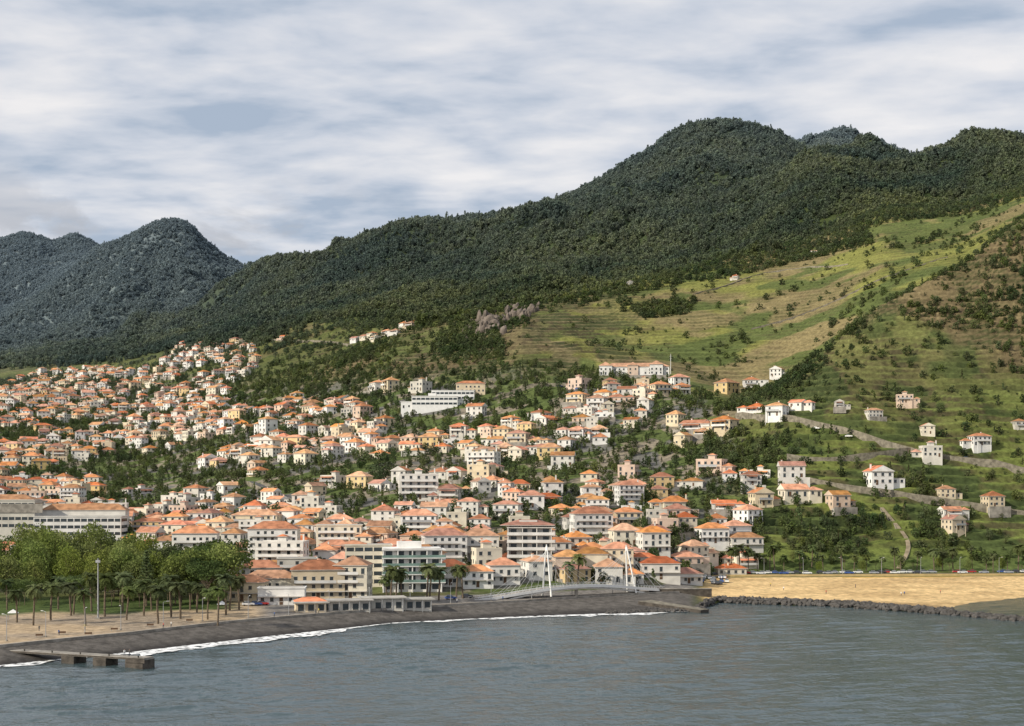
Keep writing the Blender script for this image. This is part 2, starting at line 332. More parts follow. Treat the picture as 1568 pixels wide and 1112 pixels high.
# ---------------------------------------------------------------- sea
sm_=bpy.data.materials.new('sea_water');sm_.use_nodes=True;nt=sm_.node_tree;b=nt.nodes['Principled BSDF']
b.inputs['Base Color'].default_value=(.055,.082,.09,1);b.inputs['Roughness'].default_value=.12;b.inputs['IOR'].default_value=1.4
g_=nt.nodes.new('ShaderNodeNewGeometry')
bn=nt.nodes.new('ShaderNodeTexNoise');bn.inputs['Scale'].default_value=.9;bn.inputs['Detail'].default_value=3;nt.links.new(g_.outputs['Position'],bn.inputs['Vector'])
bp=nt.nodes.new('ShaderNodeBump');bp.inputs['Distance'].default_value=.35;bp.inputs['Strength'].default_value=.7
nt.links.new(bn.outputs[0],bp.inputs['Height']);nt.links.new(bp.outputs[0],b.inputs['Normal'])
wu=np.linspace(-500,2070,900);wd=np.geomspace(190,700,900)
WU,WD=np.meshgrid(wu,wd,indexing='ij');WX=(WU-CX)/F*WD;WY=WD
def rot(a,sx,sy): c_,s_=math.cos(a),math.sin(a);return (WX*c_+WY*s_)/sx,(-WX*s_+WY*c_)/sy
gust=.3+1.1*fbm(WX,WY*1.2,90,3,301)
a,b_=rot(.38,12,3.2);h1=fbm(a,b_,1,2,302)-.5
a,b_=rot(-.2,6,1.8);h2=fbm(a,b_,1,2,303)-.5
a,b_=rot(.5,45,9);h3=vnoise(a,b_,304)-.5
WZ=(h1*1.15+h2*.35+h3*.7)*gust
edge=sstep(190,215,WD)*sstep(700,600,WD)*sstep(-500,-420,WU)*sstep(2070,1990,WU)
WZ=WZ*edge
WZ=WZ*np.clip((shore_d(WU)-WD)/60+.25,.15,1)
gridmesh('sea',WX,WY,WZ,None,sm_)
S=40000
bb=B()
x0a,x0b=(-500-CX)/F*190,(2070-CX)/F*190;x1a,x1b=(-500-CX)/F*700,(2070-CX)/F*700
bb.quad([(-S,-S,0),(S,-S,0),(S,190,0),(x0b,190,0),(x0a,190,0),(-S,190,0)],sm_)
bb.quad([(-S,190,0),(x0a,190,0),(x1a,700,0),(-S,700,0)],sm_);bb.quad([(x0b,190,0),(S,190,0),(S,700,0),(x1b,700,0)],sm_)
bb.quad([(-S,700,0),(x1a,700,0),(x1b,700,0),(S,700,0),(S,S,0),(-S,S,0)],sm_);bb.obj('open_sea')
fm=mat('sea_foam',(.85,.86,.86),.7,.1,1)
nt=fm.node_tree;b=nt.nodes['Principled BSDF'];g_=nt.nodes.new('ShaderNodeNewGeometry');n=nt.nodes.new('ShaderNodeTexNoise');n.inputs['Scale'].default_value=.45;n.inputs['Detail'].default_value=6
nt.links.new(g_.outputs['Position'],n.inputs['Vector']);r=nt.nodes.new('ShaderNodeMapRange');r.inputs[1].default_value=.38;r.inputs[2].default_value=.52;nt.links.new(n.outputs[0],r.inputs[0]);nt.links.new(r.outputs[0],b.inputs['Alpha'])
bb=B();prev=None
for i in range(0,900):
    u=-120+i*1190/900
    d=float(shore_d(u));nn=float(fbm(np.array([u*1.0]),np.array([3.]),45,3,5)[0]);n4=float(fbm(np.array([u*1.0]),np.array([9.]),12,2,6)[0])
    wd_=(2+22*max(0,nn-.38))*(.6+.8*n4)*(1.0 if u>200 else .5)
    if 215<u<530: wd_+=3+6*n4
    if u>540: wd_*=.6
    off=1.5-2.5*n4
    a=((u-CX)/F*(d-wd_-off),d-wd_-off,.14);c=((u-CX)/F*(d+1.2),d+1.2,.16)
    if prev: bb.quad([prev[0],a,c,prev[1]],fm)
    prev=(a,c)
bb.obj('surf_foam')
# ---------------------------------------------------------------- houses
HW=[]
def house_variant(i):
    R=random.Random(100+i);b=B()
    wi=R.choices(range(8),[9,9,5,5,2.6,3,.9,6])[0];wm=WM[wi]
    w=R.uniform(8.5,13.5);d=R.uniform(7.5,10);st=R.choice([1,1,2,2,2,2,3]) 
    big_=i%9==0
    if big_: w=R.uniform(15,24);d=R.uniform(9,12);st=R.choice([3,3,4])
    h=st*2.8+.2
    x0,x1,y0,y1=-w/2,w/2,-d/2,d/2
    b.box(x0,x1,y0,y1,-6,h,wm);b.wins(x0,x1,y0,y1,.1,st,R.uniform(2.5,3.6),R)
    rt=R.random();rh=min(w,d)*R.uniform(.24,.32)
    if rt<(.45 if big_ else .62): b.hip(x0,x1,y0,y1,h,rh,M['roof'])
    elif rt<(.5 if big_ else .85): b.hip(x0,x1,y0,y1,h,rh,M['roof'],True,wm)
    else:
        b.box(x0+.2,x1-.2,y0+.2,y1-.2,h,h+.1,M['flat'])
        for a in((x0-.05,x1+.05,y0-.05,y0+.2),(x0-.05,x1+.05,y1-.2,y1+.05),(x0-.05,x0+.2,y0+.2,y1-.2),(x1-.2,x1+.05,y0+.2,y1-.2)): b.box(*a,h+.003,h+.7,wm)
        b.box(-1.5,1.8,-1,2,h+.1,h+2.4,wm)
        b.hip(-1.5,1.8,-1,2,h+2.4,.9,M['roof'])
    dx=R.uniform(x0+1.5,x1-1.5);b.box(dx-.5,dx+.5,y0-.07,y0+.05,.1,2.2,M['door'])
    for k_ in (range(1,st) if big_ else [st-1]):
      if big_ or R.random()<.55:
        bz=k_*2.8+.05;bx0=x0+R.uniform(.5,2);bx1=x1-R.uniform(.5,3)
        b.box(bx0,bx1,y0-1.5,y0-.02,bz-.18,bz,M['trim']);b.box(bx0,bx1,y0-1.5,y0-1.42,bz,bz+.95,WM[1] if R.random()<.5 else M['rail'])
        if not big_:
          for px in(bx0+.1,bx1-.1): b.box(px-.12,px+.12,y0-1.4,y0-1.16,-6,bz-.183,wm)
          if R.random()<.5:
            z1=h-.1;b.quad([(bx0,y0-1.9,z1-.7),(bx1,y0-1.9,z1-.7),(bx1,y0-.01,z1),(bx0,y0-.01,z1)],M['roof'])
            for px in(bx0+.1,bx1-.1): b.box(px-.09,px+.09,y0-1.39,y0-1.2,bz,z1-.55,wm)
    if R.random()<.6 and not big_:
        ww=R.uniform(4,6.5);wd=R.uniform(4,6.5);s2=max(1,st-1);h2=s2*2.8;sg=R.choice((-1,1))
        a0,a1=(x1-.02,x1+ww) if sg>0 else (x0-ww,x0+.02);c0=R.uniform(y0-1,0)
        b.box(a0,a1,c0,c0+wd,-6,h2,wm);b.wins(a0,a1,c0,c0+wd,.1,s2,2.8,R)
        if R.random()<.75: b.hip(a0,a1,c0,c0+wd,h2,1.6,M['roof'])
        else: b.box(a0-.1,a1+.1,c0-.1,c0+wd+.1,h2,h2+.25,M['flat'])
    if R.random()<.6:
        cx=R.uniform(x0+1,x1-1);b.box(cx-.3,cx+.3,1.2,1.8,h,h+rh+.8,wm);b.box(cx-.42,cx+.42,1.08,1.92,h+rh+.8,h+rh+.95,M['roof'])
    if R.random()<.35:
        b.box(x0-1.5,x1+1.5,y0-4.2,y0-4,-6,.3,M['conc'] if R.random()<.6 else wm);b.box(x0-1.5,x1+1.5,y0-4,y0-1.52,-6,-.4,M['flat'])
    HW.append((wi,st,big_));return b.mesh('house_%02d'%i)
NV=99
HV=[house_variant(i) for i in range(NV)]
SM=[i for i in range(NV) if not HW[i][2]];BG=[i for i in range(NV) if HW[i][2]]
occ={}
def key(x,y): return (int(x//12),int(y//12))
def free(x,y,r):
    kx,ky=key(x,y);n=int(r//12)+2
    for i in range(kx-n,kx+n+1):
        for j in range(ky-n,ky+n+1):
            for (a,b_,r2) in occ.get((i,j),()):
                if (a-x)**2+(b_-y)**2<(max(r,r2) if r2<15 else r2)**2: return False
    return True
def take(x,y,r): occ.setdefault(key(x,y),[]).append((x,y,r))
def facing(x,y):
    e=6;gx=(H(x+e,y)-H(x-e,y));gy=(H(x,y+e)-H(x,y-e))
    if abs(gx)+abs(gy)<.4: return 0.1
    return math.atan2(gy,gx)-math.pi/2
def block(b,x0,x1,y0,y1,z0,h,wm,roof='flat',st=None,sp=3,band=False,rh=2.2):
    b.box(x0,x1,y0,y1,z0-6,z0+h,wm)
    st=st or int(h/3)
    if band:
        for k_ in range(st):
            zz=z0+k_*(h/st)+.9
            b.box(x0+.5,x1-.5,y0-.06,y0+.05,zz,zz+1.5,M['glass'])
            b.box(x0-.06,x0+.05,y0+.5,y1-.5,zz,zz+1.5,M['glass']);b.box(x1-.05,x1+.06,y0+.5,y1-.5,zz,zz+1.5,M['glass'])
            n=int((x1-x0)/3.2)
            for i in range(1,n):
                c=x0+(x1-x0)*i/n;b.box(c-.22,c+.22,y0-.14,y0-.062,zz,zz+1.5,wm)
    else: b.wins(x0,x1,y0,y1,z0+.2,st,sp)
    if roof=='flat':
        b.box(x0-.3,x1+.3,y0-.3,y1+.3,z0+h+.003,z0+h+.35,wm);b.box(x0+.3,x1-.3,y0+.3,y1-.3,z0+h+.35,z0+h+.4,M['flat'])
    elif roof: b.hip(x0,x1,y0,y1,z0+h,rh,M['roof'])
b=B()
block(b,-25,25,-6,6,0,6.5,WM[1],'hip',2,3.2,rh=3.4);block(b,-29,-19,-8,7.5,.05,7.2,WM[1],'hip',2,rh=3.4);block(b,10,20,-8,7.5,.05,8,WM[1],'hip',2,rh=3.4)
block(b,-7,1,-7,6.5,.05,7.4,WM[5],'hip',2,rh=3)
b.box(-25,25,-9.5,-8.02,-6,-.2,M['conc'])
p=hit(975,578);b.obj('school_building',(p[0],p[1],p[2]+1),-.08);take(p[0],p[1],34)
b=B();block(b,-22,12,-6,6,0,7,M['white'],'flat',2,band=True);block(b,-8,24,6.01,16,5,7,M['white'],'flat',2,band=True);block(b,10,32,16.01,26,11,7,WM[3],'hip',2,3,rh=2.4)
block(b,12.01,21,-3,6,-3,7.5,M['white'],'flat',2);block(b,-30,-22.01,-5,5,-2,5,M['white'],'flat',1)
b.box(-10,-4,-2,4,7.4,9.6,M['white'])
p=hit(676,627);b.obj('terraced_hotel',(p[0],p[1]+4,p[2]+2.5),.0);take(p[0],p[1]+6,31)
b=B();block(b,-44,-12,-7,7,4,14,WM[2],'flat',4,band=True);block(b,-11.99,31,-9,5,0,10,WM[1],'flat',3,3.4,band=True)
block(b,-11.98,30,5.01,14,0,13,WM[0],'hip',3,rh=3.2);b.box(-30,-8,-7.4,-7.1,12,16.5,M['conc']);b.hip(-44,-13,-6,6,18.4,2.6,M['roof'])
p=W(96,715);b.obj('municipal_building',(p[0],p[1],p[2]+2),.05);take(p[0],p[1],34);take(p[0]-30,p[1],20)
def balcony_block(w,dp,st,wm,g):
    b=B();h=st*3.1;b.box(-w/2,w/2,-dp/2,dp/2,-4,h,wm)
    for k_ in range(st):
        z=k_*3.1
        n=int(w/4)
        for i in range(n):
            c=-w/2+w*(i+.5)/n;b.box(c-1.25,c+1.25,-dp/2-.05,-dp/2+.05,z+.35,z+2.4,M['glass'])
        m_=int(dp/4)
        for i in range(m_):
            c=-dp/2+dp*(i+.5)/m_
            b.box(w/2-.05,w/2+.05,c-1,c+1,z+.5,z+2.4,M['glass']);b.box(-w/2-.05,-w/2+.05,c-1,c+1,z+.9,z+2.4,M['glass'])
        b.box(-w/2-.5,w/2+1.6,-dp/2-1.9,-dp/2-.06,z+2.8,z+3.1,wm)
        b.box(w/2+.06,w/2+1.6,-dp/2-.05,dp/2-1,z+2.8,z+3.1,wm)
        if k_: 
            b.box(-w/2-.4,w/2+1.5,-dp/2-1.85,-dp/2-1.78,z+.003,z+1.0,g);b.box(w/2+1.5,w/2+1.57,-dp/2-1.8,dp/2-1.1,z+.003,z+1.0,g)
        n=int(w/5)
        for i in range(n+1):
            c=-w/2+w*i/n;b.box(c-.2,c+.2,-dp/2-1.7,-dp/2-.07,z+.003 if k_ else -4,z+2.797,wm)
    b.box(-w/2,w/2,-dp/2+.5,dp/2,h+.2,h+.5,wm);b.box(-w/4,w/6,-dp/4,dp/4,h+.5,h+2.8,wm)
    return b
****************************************
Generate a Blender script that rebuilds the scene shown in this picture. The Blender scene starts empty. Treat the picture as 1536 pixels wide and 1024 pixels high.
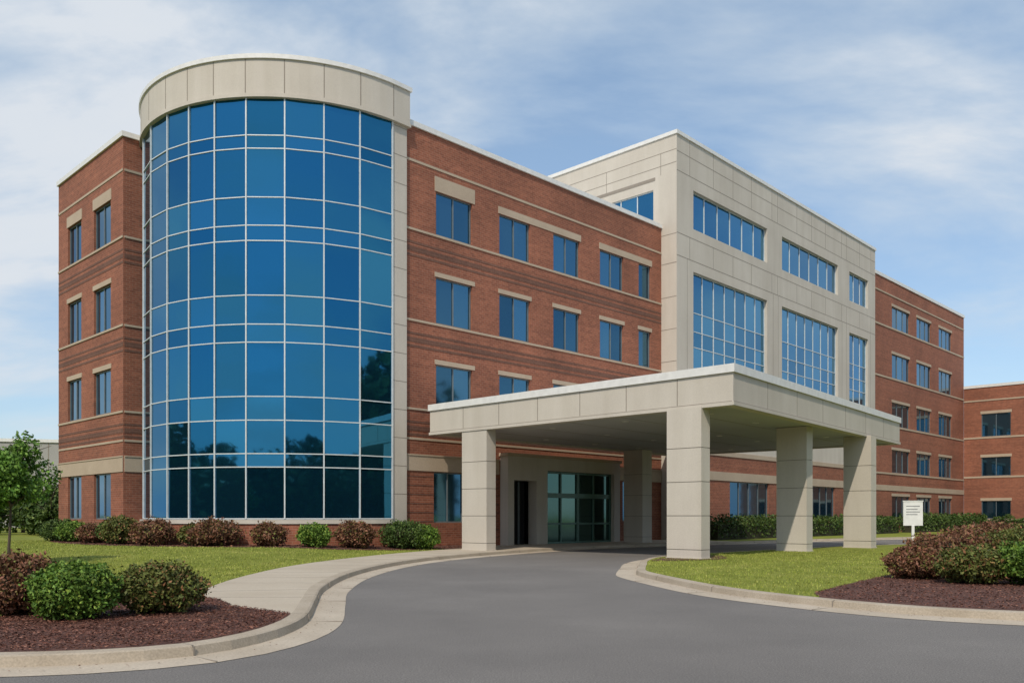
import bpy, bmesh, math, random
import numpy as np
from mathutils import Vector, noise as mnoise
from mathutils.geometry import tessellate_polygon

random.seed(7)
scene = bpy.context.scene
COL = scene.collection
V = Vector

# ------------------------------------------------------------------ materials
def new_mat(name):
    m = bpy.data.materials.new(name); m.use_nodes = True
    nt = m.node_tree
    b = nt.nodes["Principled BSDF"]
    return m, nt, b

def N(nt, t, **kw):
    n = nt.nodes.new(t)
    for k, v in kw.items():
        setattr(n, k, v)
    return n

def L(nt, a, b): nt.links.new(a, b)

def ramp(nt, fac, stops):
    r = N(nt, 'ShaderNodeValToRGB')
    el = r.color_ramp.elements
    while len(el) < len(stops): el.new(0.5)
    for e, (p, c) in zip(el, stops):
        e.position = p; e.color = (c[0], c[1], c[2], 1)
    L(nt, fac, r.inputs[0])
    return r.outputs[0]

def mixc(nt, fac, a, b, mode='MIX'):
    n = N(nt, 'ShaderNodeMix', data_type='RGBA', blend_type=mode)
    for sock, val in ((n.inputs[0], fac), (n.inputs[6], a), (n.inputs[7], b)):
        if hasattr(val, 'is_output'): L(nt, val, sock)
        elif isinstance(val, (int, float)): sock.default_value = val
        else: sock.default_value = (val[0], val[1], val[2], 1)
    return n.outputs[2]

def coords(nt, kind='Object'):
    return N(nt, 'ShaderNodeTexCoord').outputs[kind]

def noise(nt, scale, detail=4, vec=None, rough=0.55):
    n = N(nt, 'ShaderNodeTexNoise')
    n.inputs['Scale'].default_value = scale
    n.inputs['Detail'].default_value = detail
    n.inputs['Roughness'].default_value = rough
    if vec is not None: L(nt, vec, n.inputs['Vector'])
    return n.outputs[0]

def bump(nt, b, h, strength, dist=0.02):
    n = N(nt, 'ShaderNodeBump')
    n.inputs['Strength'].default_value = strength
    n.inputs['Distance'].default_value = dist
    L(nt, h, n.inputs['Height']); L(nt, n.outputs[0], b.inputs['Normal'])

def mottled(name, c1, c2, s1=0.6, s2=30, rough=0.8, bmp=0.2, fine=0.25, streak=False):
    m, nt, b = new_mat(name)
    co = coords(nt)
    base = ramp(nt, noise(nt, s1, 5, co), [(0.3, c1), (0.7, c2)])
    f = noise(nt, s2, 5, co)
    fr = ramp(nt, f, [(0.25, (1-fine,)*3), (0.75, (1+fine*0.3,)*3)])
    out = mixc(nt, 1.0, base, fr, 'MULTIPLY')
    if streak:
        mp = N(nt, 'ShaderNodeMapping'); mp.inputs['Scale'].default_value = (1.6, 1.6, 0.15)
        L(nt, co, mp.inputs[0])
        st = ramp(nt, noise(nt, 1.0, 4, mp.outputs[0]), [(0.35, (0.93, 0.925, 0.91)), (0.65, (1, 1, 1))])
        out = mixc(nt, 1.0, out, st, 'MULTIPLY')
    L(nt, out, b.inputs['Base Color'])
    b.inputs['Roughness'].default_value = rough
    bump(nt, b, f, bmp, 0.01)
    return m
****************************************
→ **To do**: Begin with the line where "Generate a Blender" appears and end with the line where "def L(nt, a, b): nt.links.new(a, b)" appears. Copy only that stretch, exactly, with no pictures.

→ **Correct output**:
Generate a Blender script that rebuilds the scene shown in this picture. The Blender scene starts empty. Treat the picture as 1536 pixels wide and 1024 pixels high.
import bpy, bmesh, math, random
import numpy as np
from mathutils import Vector, noise as mnoise
from mathutils.geometry import tessellate_polygon

random.seed(7)
scene = bpy.context.scene
COL = scene.collection
V = Vector

# ------------------------------------------------------------------ materials
def new_mat(name):
    m = bpy.data.materials.new(name); m.use_nodes = True
    nt = m.node_tree
    b = nt.nodes["Principled BSDF"]
    return m, nt, b

def N(nt, t, **kw):
    n = nt.nodes.new(t)
    for k, v in kw.items():
        setattr(n, k, v)
    return n

def L(nt, a, b): nt.links.new(a, b)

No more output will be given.